Patrick Shanahan devient ministre américain de la Défense en des temps turbulents

Venu du privé et peu connu du grand public, le numéro deux du ministère américain de la Défense, Patrick Shanahan, va prendre mardi le premier rôle, à un moment où l’appareil militaire des Etats-Unis entre dans une phase délicate.

A 56 ans, il est propulsé ministre de la Défense par intérim après la démission fracassante de Jim Mattis le 20 décembre, en raison de profonds désaccords avec le président Donald Trump, notamment sur le retrait des troupes américaines de Syrie.

Le général, qui incarnait une forme de stabilité dans une administration traversée de secousses, avait dit qu’il partirait fin février pour permettre une transition fluide avec son successeur.

Donald Trump, apparemment vexé par la couverture médiatique de cette démission, a décidé d’avancer le calendrier au 1er janvier. Et de nommer Patrick Shanahan dans un simple tweet: "Il sera fantastique!"

Il revient désormais à cet homme au ton posé et attentif aux détails de gérer le retrait des 2.000 soldats américains déployés en Syrie, un désengagement partiel d’Afghanistan et l’impact de ces décisions sur le terrain et pour les alliés des Américains.

Patrick Shanahan, qui n’a jamais servi dans l’armée et a effectué la majeure partie de sa carrière chez le constructeur aéronautique Boeing, est prêt pour cette mission, assure son entourage en réponse aux sceptiques.

Adjoint au Pentagone depuis 2017, "il a eu 18 mois pour observer les opérations, il était dans toutes les réunions, dans toutes les discussions", a déclaré à l’AFP son porte-parole, le lieutenant-colonel Joe Buccino.

"Un renard dans le poulailler"

Cet homme originaire de l’Etat de Washington, dans le nord-ouest du pays, a passé 31 ans chez Boeing, dont il a été vice-président chargé de la logistique et des opérations, mais aussi directeur général de Boeing Missile Defense Systems.

Son expérience managériale et ses connaissances techniques lui ont été utiles comme ministre adjoint de la Défense, un poste moins politique et plus axé sur le fonctionnement de cette administration gigantesque.

Lors de son processus de confirmation devant le Sénat, ses lacunes diplomatiques avaient toutefois été étrillées par le républicain John McCain, qui dirigeait la commission des Forces armées.

L’ancien prisonnier de guerre, décédé depuis, avait estimé que le manque de précision dans certaines des réponses de Patrick Shanahan était "presque insultant".

Pour lui, nommer au Pentagone un ancien dirigeant de l’industrie aéronautique équivalait à "faire entrer un renard dans un poulailler".

Force de l’espace –

A son poste d’adjoint, Patrick Shanahan a aidé à réorienter le budget du Pentagone contre les menaces posées par la Russie et la Chine.

Il a aussi vivement soutenu l’idée de Donald Trump de créer une "force de l’espace" comme sixième branche des forces armées d’ici 2020. Le projet doit encore recevoir l’aval du Congrès.

Preuve de son intérêt pour la technologie, il tweetait encore avant Noël sur le décollage d’une fusée de SpaceX partie placer en orbite un puissant satellite GPS de l’armée de l’air américaine.

S’il veut perdre le "par intérim" accolé à son nouveau titre de ministre de la Défense, il va lui falloir entrer sur un terrain plus politique.
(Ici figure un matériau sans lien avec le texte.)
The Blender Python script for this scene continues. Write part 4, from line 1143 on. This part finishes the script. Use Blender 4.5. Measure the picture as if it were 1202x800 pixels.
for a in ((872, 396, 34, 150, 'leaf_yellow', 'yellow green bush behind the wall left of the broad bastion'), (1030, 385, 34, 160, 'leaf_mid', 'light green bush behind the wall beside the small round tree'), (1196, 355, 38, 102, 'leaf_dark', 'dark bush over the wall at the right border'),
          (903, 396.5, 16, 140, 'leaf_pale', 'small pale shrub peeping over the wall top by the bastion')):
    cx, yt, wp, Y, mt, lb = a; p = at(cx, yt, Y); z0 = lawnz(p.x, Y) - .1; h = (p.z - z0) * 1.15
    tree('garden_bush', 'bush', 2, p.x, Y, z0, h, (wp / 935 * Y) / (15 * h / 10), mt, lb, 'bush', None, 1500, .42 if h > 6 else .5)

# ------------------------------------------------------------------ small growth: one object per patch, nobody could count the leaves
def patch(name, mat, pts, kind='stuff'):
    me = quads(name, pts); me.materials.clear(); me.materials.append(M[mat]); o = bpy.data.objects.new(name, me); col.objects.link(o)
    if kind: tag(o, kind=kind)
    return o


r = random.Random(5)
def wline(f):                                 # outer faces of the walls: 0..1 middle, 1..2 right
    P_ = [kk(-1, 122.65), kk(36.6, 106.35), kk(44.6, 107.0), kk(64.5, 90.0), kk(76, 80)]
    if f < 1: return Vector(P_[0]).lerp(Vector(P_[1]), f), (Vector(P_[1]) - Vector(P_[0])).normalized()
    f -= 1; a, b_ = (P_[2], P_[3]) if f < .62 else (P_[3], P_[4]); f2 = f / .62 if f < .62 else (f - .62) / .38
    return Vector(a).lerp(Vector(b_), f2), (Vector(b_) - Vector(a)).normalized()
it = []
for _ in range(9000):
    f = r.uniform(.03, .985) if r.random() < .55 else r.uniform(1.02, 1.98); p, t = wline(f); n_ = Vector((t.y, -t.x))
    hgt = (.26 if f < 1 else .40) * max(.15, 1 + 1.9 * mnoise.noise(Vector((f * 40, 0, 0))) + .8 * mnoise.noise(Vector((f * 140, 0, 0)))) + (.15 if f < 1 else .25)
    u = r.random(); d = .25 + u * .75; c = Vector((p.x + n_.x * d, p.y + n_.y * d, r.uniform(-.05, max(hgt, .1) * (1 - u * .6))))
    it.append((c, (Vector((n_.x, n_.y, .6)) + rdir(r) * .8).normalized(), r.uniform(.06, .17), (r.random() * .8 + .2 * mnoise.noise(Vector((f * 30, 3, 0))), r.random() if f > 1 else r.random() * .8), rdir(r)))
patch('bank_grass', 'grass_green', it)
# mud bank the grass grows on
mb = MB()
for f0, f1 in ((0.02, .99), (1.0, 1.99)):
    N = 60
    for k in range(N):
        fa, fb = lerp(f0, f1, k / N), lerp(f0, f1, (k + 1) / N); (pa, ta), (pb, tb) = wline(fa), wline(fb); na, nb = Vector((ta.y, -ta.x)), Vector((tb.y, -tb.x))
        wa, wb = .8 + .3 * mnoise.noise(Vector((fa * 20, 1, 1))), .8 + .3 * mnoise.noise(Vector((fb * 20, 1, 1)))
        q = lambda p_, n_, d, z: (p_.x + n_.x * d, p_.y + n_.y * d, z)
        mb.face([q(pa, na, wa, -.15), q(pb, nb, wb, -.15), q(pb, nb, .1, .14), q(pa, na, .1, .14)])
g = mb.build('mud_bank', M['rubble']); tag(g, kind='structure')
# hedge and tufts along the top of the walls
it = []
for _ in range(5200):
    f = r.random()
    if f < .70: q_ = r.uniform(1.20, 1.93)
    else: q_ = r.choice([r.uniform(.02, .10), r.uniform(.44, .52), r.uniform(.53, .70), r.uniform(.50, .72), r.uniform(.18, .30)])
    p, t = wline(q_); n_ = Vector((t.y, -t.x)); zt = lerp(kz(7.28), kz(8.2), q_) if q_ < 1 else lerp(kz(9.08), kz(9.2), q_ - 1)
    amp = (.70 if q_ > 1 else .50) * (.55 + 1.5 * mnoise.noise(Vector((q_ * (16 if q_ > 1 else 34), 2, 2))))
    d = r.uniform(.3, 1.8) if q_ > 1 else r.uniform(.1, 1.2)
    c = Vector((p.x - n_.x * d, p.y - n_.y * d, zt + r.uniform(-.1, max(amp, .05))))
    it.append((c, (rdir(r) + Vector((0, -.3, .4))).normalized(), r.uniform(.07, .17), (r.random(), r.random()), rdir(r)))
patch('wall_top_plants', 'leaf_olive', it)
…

D’abord pour rassurer les alliés des Etats-Unis, à qui Donald Trump reproche régulièrement de trop reposer sur l’armée américaine. Mais aussi pour modérer les emportements du président sans déclencher ses foudres.

Le président républicain n’hésite pas à écarter ceux qui le contredisent et a limogé son ministre des Affaires étrangères Rex Tillerson ou encore le secrétaire général de la Maison Blanche John Kelly.

"Toute sa vie adulte, Shanahan a fait entendre une voix dissidente à ses chefs quand c’était nécessaire", assure un responsable qui le connaît bien. "Il n’aura aucun scrupule à continuer."